The museum will be shaped like a ship headed out to Mobile Bay. Exhibits will be housed inside the stern of a full-sized container ship, displayed as if dockside.

Tony Zodrow, who was hired in 2005 as the museum's executive director after serving as director of Birmingham's McWane Center, expects the museum will become a favorite stop for visitors from the Gulf states. He cited a marketing study that projects first-year attendance at more than 160,000.

Zodrow said the museum's hands-on exhibits will cover early Gulf settlements, marine archaeology, deep sea exploration and modern shipbuilding. There will also be exhibits on the shipping industry and hurricanes, among other interests.

Traveling exhibitions and educational programs also will be featured.

Museum board chairman E. B. Peebles III said the museum on Mobile River will preserve the city's maritime legacy for future generations and will be a "catalyst for continued development of our waterfront."

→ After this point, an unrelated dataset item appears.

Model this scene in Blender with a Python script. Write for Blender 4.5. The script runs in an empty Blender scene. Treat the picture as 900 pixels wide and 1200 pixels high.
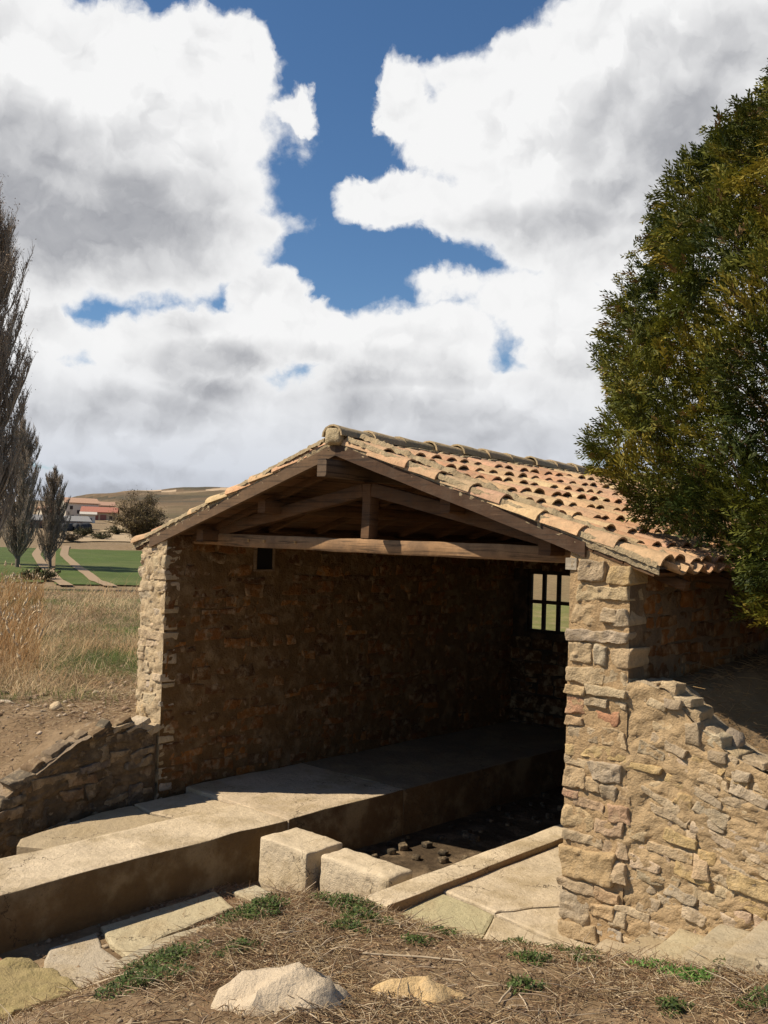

More than $6 million has been raised toward the capital campaign's $10 million goal announced Thursday. The project is described as a public-private partnership between the city and the museum.

Early financial backers include major corporations and the city's well-known shipping families.

"Now everyone has an opportunity to participate," said Jones, acknowledging former Mayor Mike Dow's vision for the museum before he left office.

With more than $10 million in support from federal sources, museum officials say the city is working to secure the remaining funding for the museum building. It's expected to cost $22 million, with other funds going toward exhibits and infrastructure.